- **Material for the task**:
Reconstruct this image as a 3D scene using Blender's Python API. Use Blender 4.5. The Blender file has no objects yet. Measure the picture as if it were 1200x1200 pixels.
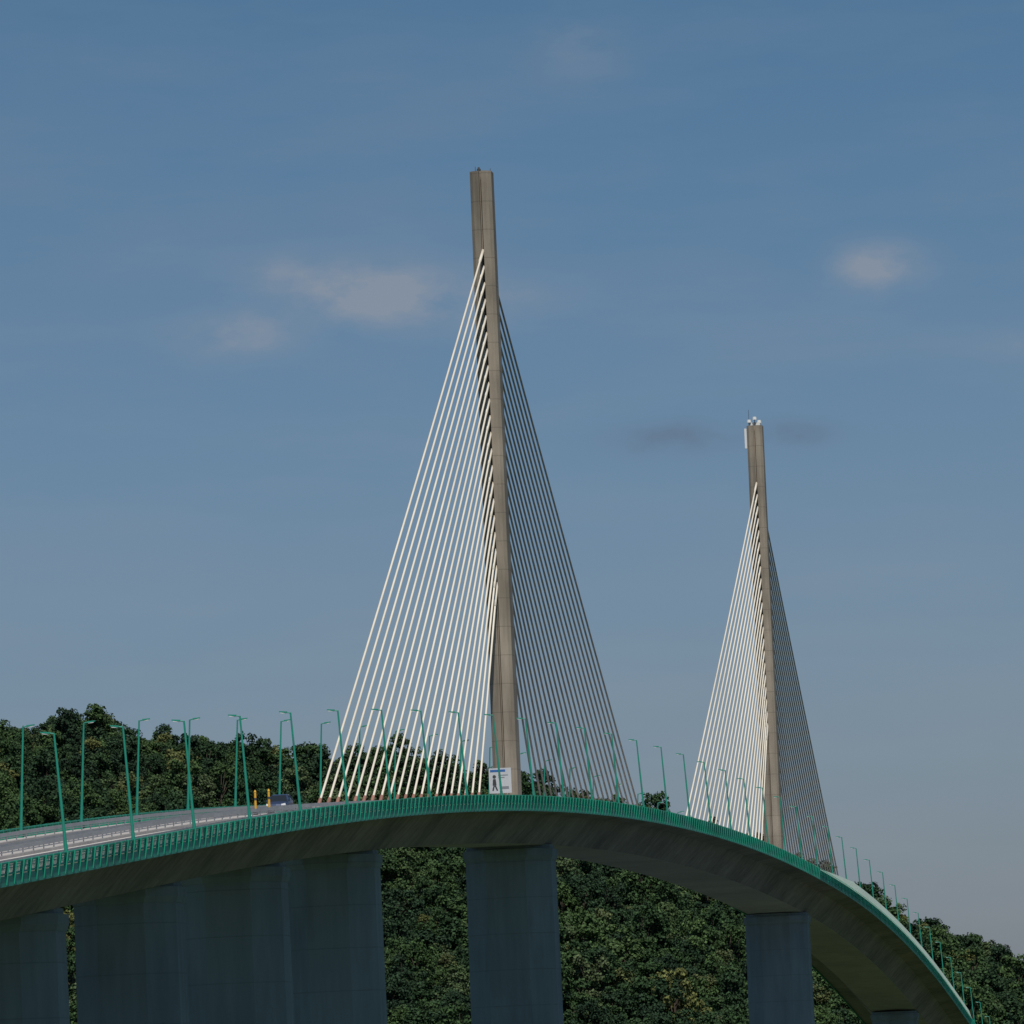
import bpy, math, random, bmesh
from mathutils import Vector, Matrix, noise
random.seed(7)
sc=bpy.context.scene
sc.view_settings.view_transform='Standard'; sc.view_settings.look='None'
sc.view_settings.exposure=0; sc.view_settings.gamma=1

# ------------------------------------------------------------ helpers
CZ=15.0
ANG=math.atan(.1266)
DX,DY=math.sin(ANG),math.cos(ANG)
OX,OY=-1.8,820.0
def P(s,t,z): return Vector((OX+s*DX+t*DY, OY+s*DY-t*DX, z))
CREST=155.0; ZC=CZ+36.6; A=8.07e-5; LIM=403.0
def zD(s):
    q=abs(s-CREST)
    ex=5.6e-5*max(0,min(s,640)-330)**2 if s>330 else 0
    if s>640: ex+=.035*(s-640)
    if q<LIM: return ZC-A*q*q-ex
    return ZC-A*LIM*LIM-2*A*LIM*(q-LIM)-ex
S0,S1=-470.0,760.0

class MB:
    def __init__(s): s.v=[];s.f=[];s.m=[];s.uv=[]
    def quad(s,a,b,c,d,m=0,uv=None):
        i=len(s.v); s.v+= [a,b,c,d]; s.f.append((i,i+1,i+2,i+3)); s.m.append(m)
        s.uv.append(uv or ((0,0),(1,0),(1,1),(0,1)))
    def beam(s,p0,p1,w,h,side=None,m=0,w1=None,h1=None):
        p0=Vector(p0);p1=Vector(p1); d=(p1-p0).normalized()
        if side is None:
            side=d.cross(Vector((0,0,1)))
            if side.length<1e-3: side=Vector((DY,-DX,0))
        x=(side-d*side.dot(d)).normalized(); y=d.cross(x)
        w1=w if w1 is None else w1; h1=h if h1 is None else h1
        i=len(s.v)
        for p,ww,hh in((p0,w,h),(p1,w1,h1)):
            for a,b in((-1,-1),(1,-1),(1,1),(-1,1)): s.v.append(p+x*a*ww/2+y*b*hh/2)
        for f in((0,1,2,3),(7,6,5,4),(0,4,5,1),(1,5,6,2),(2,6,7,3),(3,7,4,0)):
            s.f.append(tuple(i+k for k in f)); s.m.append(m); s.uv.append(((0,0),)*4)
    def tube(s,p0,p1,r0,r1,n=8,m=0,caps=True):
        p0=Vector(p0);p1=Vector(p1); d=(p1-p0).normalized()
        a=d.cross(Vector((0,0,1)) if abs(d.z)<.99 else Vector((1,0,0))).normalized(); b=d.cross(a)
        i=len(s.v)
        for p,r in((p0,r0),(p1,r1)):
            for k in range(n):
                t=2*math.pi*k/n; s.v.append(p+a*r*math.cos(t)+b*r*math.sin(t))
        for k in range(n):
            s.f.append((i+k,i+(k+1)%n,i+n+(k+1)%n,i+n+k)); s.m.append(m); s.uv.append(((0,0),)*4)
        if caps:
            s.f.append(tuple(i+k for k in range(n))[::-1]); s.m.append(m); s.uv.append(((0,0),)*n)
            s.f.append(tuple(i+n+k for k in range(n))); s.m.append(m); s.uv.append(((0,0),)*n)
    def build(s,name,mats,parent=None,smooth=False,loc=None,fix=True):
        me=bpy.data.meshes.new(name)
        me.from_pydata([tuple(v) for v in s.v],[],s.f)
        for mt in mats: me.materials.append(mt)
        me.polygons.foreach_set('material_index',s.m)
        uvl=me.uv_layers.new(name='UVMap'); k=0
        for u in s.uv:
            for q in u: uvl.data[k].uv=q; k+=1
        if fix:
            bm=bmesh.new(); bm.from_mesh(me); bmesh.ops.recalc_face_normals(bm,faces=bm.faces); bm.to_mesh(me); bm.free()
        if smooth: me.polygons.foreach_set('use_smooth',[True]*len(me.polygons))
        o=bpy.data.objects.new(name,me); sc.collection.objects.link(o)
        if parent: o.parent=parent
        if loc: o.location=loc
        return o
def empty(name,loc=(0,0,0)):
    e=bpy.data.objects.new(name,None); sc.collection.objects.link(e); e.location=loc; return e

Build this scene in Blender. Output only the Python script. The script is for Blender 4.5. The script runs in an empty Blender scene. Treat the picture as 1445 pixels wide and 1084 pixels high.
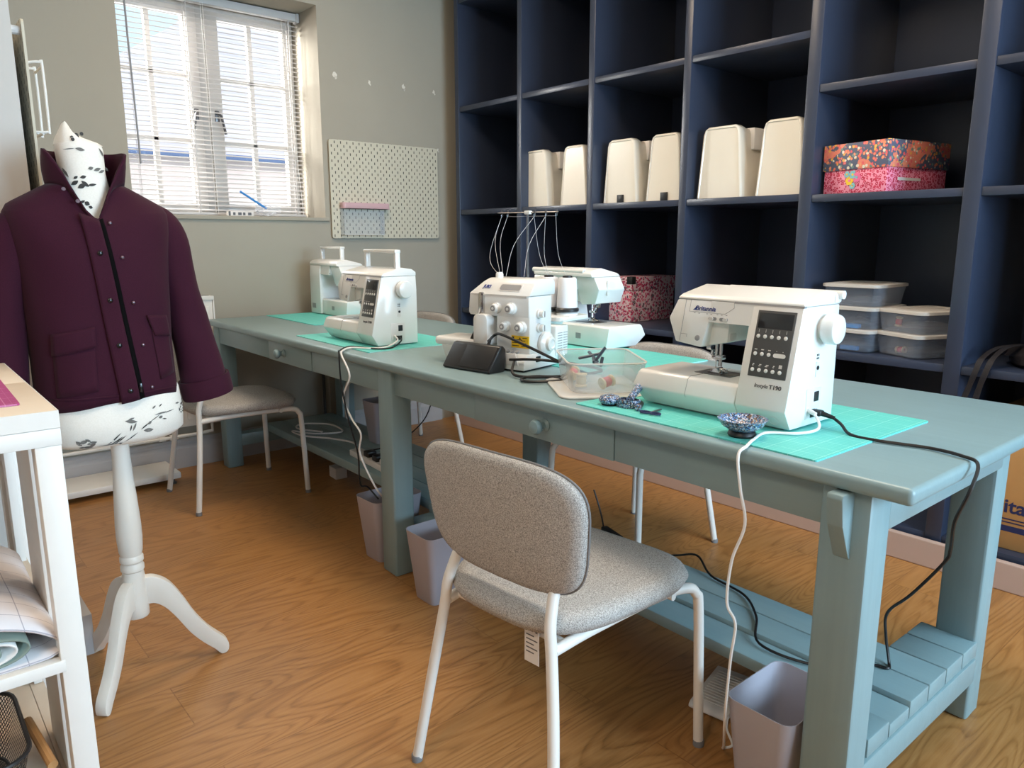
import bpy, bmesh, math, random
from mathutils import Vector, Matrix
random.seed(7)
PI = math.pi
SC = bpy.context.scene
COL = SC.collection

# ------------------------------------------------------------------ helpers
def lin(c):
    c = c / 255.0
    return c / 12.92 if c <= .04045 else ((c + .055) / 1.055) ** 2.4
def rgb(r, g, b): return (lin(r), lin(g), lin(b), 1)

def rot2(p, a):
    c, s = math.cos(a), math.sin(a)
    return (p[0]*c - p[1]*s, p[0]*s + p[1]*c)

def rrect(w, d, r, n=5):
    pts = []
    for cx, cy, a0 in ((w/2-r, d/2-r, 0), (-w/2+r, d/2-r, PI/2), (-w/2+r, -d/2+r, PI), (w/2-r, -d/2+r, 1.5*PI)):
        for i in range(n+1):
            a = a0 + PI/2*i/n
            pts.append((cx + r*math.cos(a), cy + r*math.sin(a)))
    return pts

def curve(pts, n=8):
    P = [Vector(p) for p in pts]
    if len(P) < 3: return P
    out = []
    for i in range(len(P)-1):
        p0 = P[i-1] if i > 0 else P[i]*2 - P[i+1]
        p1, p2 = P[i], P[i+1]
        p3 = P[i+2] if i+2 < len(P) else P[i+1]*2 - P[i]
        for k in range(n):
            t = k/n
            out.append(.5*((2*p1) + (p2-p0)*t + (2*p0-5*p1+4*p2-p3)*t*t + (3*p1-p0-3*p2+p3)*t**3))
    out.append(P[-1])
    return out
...
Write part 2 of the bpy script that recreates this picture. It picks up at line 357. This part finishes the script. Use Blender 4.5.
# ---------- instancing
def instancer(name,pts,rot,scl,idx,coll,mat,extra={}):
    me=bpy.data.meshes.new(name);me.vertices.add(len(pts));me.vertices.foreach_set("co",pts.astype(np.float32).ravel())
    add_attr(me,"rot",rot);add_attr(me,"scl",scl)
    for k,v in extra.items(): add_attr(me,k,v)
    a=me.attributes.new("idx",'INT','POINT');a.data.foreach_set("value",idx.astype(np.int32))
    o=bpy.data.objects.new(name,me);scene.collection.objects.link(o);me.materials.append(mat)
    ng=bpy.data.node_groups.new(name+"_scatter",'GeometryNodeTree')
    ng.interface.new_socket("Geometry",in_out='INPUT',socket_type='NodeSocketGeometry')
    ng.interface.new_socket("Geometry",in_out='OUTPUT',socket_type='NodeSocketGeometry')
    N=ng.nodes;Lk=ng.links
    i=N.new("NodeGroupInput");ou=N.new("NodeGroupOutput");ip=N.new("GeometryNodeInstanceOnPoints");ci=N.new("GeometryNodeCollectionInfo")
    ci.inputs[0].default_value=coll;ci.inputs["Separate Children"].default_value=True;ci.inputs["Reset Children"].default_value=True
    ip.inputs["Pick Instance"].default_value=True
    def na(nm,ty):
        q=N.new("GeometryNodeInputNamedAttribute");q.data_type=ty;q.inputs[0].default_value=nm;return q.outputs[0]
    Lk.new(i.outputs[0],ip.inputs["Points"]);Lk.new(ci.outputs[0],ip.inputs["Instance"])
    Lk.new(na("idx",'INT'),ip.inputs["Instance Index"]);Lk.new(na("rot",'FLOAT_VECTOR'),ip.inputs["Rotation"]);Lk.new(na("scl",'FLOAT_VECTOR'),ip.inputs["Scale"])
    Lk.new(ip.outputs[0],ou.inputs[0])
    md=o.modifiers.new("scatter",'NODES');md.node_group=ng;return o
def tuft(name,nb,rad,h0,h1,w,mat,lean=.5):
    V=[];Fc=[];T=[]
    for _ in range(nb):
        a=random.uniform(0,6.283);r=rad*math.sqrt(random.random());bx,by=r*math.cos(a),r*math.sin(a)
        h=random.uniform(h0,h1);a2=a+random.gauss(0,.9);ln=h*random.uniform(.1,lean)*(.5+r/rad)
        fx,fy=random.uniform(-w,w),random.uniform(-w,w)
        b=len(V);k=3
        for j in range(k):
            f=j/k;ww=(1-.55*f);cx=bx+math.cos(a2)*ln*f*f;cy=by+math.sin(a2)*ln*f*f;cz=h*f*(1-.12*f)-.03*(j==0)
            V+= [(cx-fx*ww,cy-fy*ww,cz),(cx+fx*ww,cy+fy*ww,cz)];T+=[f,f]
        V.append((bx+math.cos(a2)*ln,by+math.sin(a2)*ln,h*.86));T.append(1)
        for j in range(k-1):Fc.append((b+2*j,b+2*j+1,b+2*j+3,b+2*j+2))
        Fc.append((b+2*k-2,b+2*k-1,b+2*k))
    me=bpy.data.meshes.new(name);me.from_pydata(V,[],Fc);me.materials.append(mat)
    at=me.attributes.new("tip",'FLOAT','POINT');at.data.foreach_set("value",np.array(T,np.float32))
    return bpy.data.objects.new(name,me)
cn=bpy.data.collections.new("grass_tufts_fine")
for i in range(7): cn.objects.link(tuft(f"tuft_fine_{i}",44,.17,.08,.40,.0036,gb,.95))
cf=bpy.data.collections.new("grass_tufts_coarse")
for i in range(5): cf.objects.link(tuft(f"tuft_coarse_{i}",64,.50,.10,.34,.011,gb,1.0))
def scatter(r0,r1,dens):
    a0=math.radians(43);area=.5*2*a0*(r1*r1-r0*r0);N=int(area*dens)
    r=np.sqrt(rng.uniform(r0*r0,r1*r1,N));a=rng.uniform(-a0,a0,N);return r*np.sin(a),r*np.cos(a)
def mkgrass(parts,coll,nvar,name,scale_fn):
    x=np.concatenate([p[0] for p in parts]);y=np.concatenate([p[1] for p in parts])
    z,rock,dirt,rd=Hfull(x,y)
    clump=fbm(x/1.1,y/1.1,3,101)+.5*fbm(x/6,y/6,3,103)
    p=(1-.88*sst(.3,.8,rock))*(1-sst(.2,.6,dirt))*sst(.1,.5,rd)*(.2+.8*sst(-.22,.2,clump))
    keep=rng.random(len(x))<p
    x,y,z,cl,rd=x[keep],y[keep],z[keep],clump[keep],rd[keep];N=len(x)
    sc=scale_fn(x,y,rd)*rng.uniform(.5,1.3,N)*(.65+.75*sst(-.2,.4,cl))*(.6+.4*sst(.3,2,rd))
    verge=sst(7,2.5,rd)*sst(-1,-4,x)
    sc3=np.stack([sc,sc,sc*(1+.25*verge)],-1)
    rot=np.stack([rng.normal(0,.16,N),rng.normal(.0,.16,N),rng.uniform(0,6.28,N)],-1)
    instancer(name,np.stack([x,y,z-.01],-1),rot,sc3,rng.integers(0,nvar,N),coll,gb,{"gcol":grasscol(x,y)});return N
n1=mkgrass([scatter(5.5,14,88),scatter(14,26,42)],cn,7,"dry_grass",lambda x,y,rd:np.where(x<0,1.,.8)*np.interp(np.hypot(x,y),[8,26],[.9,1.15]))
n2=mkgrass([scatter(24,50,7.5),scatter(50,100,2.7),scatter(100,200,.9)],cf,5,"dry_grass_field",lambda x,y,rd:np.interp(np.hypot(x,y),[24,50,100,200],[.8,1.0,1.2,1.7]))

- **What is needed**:
Retype only the lines above from the one with "Reconstruct this image" through the one with "S0,S1=-470.0,760.0", exactly and with both ends. Images stay out.

- **Solved exercise**:
Reconstruct this image as a 3D scene using Blender's Python API. Use Blender 4.5. The Blender file has no objects yet. Measure the picture as if it were 1200x1200 pixels.
import bpy, math, random, bmesh
from mathutils import Vector, Matrix, noise
random.seed(7)
sc=bpy.context.scene
sc.view_settings.view_transform='Standard'; sc.view_settings.look='None'
sc.view_settings.exposure=0; sc.view_settings.gamma=1

# ------------------------------------------------------------ helpers
CZ=15.0
ANG=math.atan(.1266)
DX,DY=math.sin(ANG),math.cos(ANG)
OX,OY=-1.8,820.0
def P(s,t,z): return Vector((OX+s*DX+t*DY, OY+s*DY-t*DX, z))
CREST=155.0; ZC=CZ+36.6; A=8.07e-5; LIM=403.0
def zD(s):
    q=abs(s-CREST)
    ex=5.6e-5*max(0,min(s,640)-330)**2 if s>330 else 0
    if s>640: ex+=.035*(s-640)
    if q<LIM: return ZC-A*q*q-ex
    return ZC-A*LIM*LIM-2*A*LIM*(q-LIM)-ex
S0,S1=-470.0,760.0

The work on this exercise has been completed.